Franc Roddam: It’s very interesting, when you are casting something, with a casting director, all the young men who came to the casting session, all looked exactly the same, all bodybuilders, all beefed up, same teeth, same muscles. I wanted someone who had a kind of poetic quality about them. And I saw this kid in the street, a painter, quite a tough kid, and I literally stopped him on Hollywood Boulevard and said “do you wanna be in a movie” and I thought he was going to punch me. So anyway, he’s never acted before, and Bridget Fonda was just finishing college, I saw something in the society pages of the New York Times that she was about to graduate, and I thought, wow, let’s get her first. So I put them together, and what’s interesting for me is the sincerity of their performance. What happened was that they met the day before shooting. She came from New York, he drove from LA. They fell in love on the first night, had a five day fling, which is the length of the movie shoot, and were completely sincere throughout the whole thing, we had to prize them apart, so I was very lucky in that respect.
Aria, 1987
Bill Bryden: The best thing about Cannes was that the best restaurant in the South of France, the head chef came to see the movie, and he said “you have given me a marvellous menu – can I give you my marvellous menu? And the whole set of directors, actors, cameramen all went to this restaurant and I don’t think any of us have had a better meal since.

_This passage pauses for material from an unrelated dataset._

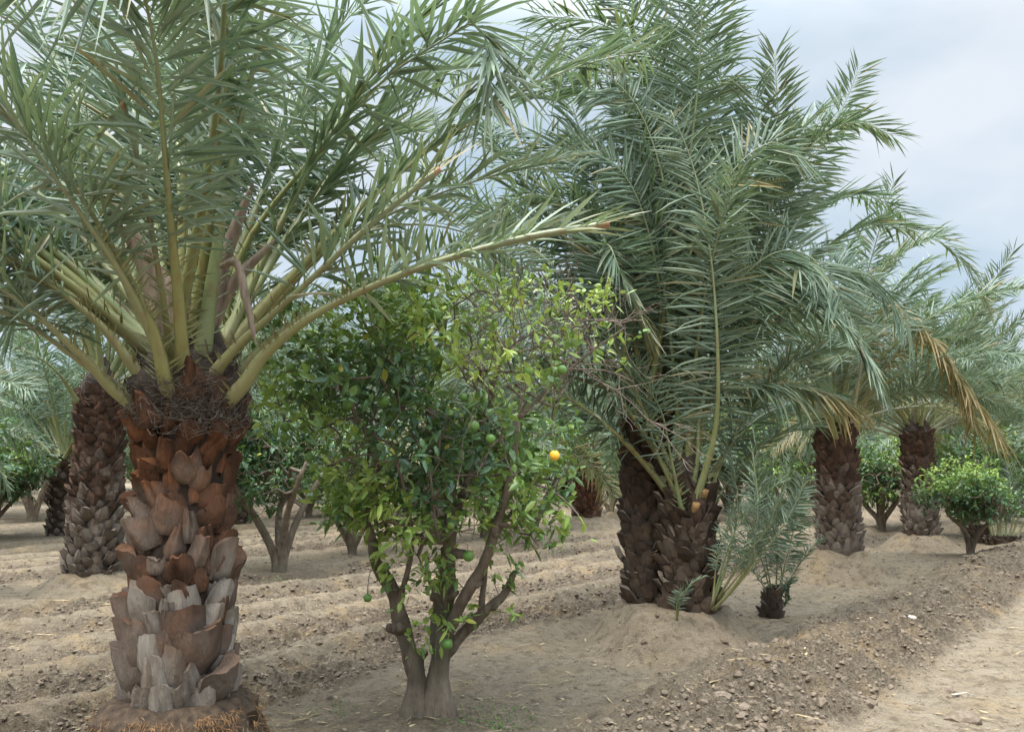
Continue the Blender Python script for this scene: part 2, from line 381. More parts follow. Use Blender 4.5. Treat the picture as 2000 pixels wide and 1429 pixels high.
tag(g.build('ground', M['ground'], smooth=True), kind='structure')

# clods of turned soil, straw and leaf litter: nobody could count them
ICO_V = []; ph = (1 + 5 ** .5) / 2
for a_, b_ in ((-1, ph), (1, ph), (-1, -ph), (1, -ph)): ICO_V += [(a_, b_, 0)]
for a_, b_ in ((-1, ph), (1, ph), (-1, -ph), (1, -ph)): ICO_V += [(0, a_, b_)]
for a_, b_ in ((ph, -1), (ph, 1), (-ph, -1), (-ph, 1)): ICO_V += [(a_, 0, b_)]
ICO_V = nrm(np.array(ICO_V, float))
ICO_F = np.array([(0, 11, 5), (0, 5, 1), (0, 1, 7), (0, 7, 10), (0, 10, 11), (1, 5, 9), (5, 11, 4), (11, 10, 2), (10, 7, 6), (7, 1, 8), (3, 9, 4), (3, 4, 2), (3, 2, 6), (3, 6, 8), (3, 8, 9), (4, 9, 5), (2, 4, 11), (6, 2, 10), (8, 6, 7), (9, 8, 1)])
N0 = 420000
cx = rng.uniform(-7, 14, N0); cy = 2.8 + 15 * rng.random(N0) ** 1.6
tl = masks(cx, cy)[7]; keep = rng.random(N0) < np.maximum(tl ** 1.5 * .95, .07)
cx, cy = cx[keep], cy[keep]; nC = len(cx)
sz = .0035 + .020 * rng.random(nC) ** 7 + .0045 * rng.random(nC) * rng.random(nC); sz = sz * np.where(rng.random(nC) < .02, 1.8, 1)
cz = height(cx, cy) - sz * .05
vv = ICO_V[None] * (1 + .45 * (rng.random((nC, 12, 1)) - .5)) * sz[:, None, None] * np.stack([rng.uniform(.8, 1.4, nC), rng.uniform(.8, 1.5, nC), rng.uniform(.55, 1, nC)], 1)[:, None]
th = rng.uniform(0, 6.28, nC); c_, s_ = np.cos(th)[:, None], np.sin(th)[:, None]
vv = np.stack([vv[..., 0] * c_ - vv[..., 1] * s_, vv[..., 0] * s_ + vv[..., 1] * c_, vv[..., 2]], -1) + np.stack([cx, cy, cz], 1)[:, None]
cl = MB(); cl.add(vv.reshape(-1, 3), (np.arange(nC)[:, None, None] * 12 + ICO_F[None]).reshape(-1, 3))
tag(cl.build('soil_clods', M['clod']), 'grey brown clods of freshly turned soil in the tilled bands', 'soil', kind='stuff')

N0 = 22000
lx = rng.uniform(-5, 8, N0); ly = 2.8 + 9 * rng.random(N0) ** 1.4
um, vm = lx * EU[0] + ly * EU[1], lx * EV[0] + ly * EV[1]
pr = .35 + .5 * np.exp(-(np.hypot(lx - CIT[0], ly - CIT[1])) ** 2) + .35 * (fbm(lx, ly, 3, 77) > .55)
k_ = rng.random(N0) < pr; lx, ly = lx[k_], ly[k_]
th = rng.uniform(0, 6.28, len(lx)); d_ = np.stack([np.cos(th), np.sin(th), rng.uniform(-.1, .25, len(lx))], 1); d_ = nrm(d_)
W_ = nrm(np.cross(d_, nrm(np.stack([rng.normal(0, .3, len(lx)), rng.normal(0, .3, len(lx)), np.ones(len(lx))], 1))))
li_ = MB(); blades(li_, np.stack([lx, ly, height(lx, ly) + .004], 1), d_, W_, rng.uniform(.015, .07, len(lx)), rng.choice([.003, .006, .018], len(lx), p=[.5, .35, .15]), fold=.2, droop=0)
n_ = 700; lx = rng.uniform(-5, 7, n_); ly = 3.2 + 8 * rng.random(n_); pk = rng.random(n_) < .25 + .75 * np.exp(-np.minimum(np.hypot(lx - CIT[0], ly - CIT[1]), np.minimum(np.hypot(lx - PALM1[0], ly - PALM1[1]), np.hypot(lx - CLUMP[0], ly - CLUMP[1]))) ** 2); lx, ly = lx[pk], ly[pk]
th = rng.uniform(0, 6.28, len(lx)); d_ = np.stack([np.cos(th), np.sin(th), rng.uniform(-.02, .12, len(lx))], 1); d_ = nrm(d_); W_ = nrm(np.cross(d_, np.tile((0., 0, 1), (len(lx), 1)) + rng.normal(0, .2, (len(lx), 3))))
blades(li_, np.stack([lx, ly, height(lx, ly) + .008], 1), d_, W_, rng.uniform(.08, .28, len(lx)), rng.uniform(.008, .018, len(lx)), fold=.4, droop=0)
tag(li_.build('straw_litter', M['straw']), 'pale straw and dry leaf bits strewn over the bare soil', 'litter', kind='stuff')

# ------------------------------------------------------------------ palm fronds
def leaflets(mb, path, up=(0, 0, 1), n=62, s0=.25, L=.46, wd=.030, droop=.12, va=.45, dry=0., tipdry=0., s1=1., ins=(76, 36), thin=1., roll=None, messy=.12, tm=.5):
    path = np.asarray(path, float); T, N, B = frames(path, up)
    seg = np.r_[0, np.cumsum(np.linalg.norm(np.diff(path, axis=0), axis=1))]; s = seg / seg[-1]
    if roll:
        ra = roll * s; ca, sa = np.cos(ra)[:, None], np.sin(ra)[:, None]; N, B = N * ca + B * sa, B * ca - N * sa
    for sg in (-1, 1):
        t = s0 + (s1 - s0) * (np.arange(n) + .5 * (sg > 0) + rng.uniform(-.3, .3, n)) / n; t = np.clip(t, 0, s1)
        if thin < 1: t = t[rng.random(len(t)) < thin]
        I = lambda A: np.stack([np.interp(t, s, A[:, k]) for k in range(3)], 1)
        p, T_, N_, B_ = I(path), nrm(I(T)), nrm(I(N)), nrm(I(B)); x = (t - s0) / (1 - s0)
        ang = np.radians(ins[0] + (ins[1] - ins[0]) * x + rng.normal(0, 7 + 60 * messy, len(t)))
        v = va * rng.choice([.25, 1., 1.7, -.35], len(t), p=[.35, .35, .2, .1]) + rng.normal(0, messy, len(t))
        d = nrm(np.cos(ang)[:, None] * T_ + np.sin(ang)[:, None] * (sg * np.cos(v)[:, None] * B_ + np.sin(v)[:, None] * N_))
        W0 = nrm(T_ - (T_ * d).sum(1)[:, None] * d); N0_ = np.cross(d, W0); r = rng.normal(.35 * sg, .45, len(t))
        W = np.cos(r)[:, None] * W0 + np.sin(r)[:, None] * N0_
        ln = L * (np.interp(x, [0, .12, .35, .7, 1], [.6, .9, 1, .9, .68])) * rng.uniform(.82, 1.1, len(t))
        dr = np.clip(dry + tipdry * np.clip((x - .45) / .55, 0, 1) + rng.normal(0, .08, len(t)) * (dry + tipdry > 0), 0, 1)
        dr = np.maximum(dr, (rng.random(len(t)) < .13) * rng.uniform(.15, .6, len(t)))
        blades(mb, p, d, W, ln, wd * rng.uniform(.8, 1.15, len(t)) * np.interp(x, [0, .2, .8, 1], [.7, 1, 1, .6]), fold=.38,
               droop=np.abs(rng.normal(droop, droop * .5 + .02, len(t))) + (rng.random(len(t)) < .05) * .4, tint=np.clip(rng.normal(tm, .22, len(t)), 0, 1), dry=dr)

def stalk(mb, path, r0=.05, r1=.006, up=(0, 0, 1), s0=.25, spines=16, base=1.5, cut=False, k=7):
    path = np.asarray(path, float); seg = np.r_[0, np.cumsum(np.linalg.norm(np.diff(path, axis=0), axis=1))]; s = seg / seg[-1]
    rad = r0 * (.25 * (1 - s) ** .8 + .75 * (1 - s) ** 3) + r1 * .7; rad = rad * (1 + (base - 1) * np.exp(-(s / .05) ** 1.3)); 
    if cut: rad = np.maximum(rad, r0 * .4)
    a = np.stack([np.full(len(s), .5), np.where(s > .975, .9, 0) if cut else np.zeros(len(s)), s], 1)
    tube(mb, path, rad, k, .72, up, 0, a)
    if spines:
        T, N, B = frames(path, up)
        t = np.repeat(rng.uniform(.07, s0 + .06, spines), 1); sg = rng.choice([-1, 1], spines)
        I = lambda A: np.stack([np.interp(t, s, A[:, kk]) for kk in range(3)], 1)
        d = nrm(.45 * I(T) + sg[:, None] * I(B) * .75 + I(N) * rng.uniform(.1, .5, (spines, 1)))
        W = nrm(np.cross(d, I(N) + .01)); pr = np.interp(t, s, rad)[:, None]
        blades(mb, I(path) + sg[:, None] * I(B) * pr * .8, d, W, rng.uniform(.05, .13, spines), .010, fold=.6, droop=0, w2=.7, dry=0)

def arc(length, bend, e0=R(60), pw=1.6, n=26, side=0.):
    s = np.linspace(0, 1, n); e = e0 - bend * s ** pw; ds = length / (n - 1)
    x = np.cumsum(np.cos(e) * ds) - math.cos(e0) * ds; z = np.cumsum(np.sin(e) * ds) - math.sin(e0) * ds
    return np.stack([x, side * s ** 2 * length, z], 1)

# shared frond meshes: built once, used by many fronds.  (leaflets, stalk, start elevation)
VAR = []
for i in range(12):
    bend = (R(25), R(45), R(65), R(85))[i % 4] + rng.normal(0, R(6)); e0 = R(62)
    pt = arc(2.9 * rng.uniform(.92, 1.08), bend, e0, side=rng.normal(0, .05))
    a, b = MB(), MB(); leaflets(a, pt, n=80, s0=.22, L=.45, wd=.027, messy=.08, va=.28, tipdry=0, roll=rng.normal(0, .5)); stalk(b, pt, .036, .005, spines=12)
    VAR.append((a, b, a.mesh('frond', M['leaflet']), b.mesh('stalk', M['stalk'], True), e0, bend))
def frond_at(root, base, az, el, k, scale=1., dry=0., twist=0.):
    a, b, ma, mb_, e0, _ = VAR[k]
    rot = (Matrix.Rotation(az, 4, 'Z') @ Matrix.Rotation(-(el - e0), 4, 'Y') @ Matrix.Rotation(twist, 4, 'X')).to_euler()
    f = link('frond', ma, root, base, rot, scale); f.color = (1 - dry, 1, 1, 1)
    s = bpy.data.objects.new('stalk', mb_); COL.objects.link(s); s.parent = f; s.color = (1 - dry * .8, 1, 1, 1)
    return f
def hero(root, pts, up=(0, 0, 1), n=70, s0=.28, L=.46, wd=.030, r0=.042, cut=False, dry=0., tipdry=0., va=.45, thin=1., spines=18, droop=.12, label=None, s1=1., ins=(76, 36), roll=None, messy=.12, tm=.5, N=34, base=1.5, foot=None):
    if foot is not None: pts = [np.array(pts[0]) + (np.array((foot[0], foot[1], pts[0][2])) - pts[0]) * .62 - np.array((0, 0, .13))] + list(pts)
    path = catmull(pts, N); o = path[0]
    a, b = MB(), MB(); leaflets(a, path, up, n, s0, L, wd, droop, va, dry, tipdry, s1, ins, thin, roll, messy, tm); stalk(b, path, r0, .005, up, s0, spines, base, cut)
    f = a.build('frond', M['leaflet'], root, False, o); s = b.build('stalk', M['stalk'], f, True, o)
    s.color = (1 - dry * .8, 1, 1, 1)
    if label: f['label'] = label
    return f

# ------------------------------------------------------------------ trunks
def boot(wd, h, tilt, t, Rr, jag=.012, nu=7, nv=5, top=.72):
    """one cut-off leaf base: attached at the bottom, leaning out, thick in the middle, sawn at the top"""
    mb = MB(); x = np.linspace(-1, 1, nu); z = np.linspace(0, 1, nv)
    X, Z = np.meshgrid(x, z); hw = wd / 2 * (1 - (1 - top) * Z ** 1.3) * (.62 + .38 * np.minimum(1, Z * 3.2))
    px = X * hw + rng.normal(0, wd * .012, X.shape); topj = np.interp(x, np.linspace(-1, 1, 4), rng.normal(0, jag * 1.3, 4)) + rng.normal(0, jag * .18, nu); pz = Z * h + (Z > .99) * topj[None] - (Z > .99) * (np.abs(X) ** 3) * h * .10
    lean = tilt * Z * h + .05 * h * np.sin(Z * 3.0)
    gro = rng.normal(0, 1, nu); prof = t * (1 - np.abs(X) ** 1.6) * (.75 + .35 * Z) * (1 + .16 * gro[None] * (np.abs(X) < .95))
    curve = -(px ** 2) / (2 * Rr)
    yo = lean + prof + curve + rng.normal(0, .0025, X.shape); yi = lean * .82 + curve - .012
    vo = np.stack([px, yo, pz], -1).reshape(-1, 3); inner = np.stack([px[1:], yi[1:] , pz[1:] - .01], -1)[::-1].reshape(-1, 3)
    i = (np.arange(nv - 1)[:, None] * nu + np.arange(nu - 1)[None]).ravel(); q = np.stack([i, i + 1, i + nu + 1, i + nu], 1)
    r1 = rng.random()
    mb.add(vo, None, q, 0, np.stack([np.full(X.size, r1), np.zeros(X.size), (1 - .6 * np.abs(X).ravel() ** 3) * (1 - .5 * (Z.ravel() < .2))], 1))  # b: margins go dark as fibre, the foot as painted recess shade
    # sawn end
    tv = np.vstack([vo[-nu:], inner[:nu] + np.array((0, 0, -.012)) * rng.random((nu, 1))]); j = np.arange(nu - 1)
    mb.add(tv, None, np.stack([j, j + 1, nu + j + 1, nu + j], 1), 0, (r1, 1, 1))
    nv2 = nv - 1; i = (np.arange(nv2 - 1)[:, None] * nu + np.arange(nu - 1)[None]).ravel()
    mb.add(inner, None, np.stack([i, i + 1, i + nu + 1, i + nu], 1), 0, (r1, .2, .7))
    # edges
    for e in (0, nu - 1):
        oe = vo.reshape(nv, nu, 3)[1:, e]; ie = inner.reshape(nv2, nu, 3)[::-1][:, e]; k = np.arange(nv2 - 1)
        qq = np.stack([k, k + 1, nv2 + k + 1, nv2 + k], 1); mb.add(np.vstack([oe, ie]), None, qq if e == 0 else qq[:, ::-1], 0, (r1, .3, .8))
    return mb
def boot_matrix(x, y, z, ang, rad, roll=0., pitch=0., sc_=1.):
    return Matrix.Translation((x + rad * math.cos(ang), y + rad * math.sin(ang), z)) @ Matrix.Rotation(ang - math.pi / 2, 4, 'Z') @ Matrix.Rotation(pitch, 4, 'X') @ Matrix.Rotation(roll, 4, 'Y') @ Matrix.Scale(sc_, 4)
def core(mb, path, rad, k=28, b=0.):
    path = np.asarray(path, float); n = len(path)
    tube(mb, path, rad, k, 1., (0, 1, 0), 0, (.5, 0, b), True, .035)
SMALL = [boot(.165, .15, rng.uniform(.12, .45), rng.uniform(.025, .045), .25, .018, 5, 4, rng.uniform(.55, .85)) for _ in range(10)]
def simple_trunk(h, r, n=270, lean=(0, 0), flare=.1, bs=1.):
    mb = MB(); zz = np.linspace(-.25, h, 12); pth = np.stack([lean[0] * (zz / h) ** 2 * (zz > 0), lean[1] * (zz / h) ** 2 * (zz > 0), zz], 1)
    prof = lambda z: r * (1 + flare * np.exp(-max(z, 0) / .25) + .06 * math.sin(z * 3.1))
    core(mb, pth, [prof(z) - .025 for z in zz])
    for i in range(n):
        f = (i + .5) / n; z = -.1 + (h + .02) * f; t = max(z, 0) / h
        M4 = boot_matrix(lean[0] * t * t, lean[1] * t * t, z, i * 2.39996 + rng.normal(0, .08), prof(z) - .035, rng.normal(0, .14), rng.normal(0, .14), bs * rng.uniform(.75, 1.2))
        mb.merge(SMALL[rng.integers(10)], M4)
    return mb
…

Charles Sturridge: Robert Altman took me gambling. He was the kind of person you wanted a director to be – big, powerful, like a bear. As we went into the casino his wife said “Whatever you do, never do this again. I live my life like this, I watch my money go into this casino day after day”. And he lost 1500 pounds, and we won 800. It was wonderful such a fantastic treat to be taken out by Robert Altman and shown how to gamble. The lesson I learned was how to win and never do it again.
Aria, 1987
Franc Roddam: We all went to Cannes together. We were feted. But after about four or five days old rivalries came out. John Hurt and Ken Russell both realised they were paying alimony to the same child for twenty years. And they started fighting in the restaurant. John Hurt said “It’s not my child, for God’s sake – it’s called Ben. Ben Hurt? Are you out of your mind?” And then they started throwing bread rolls at each other.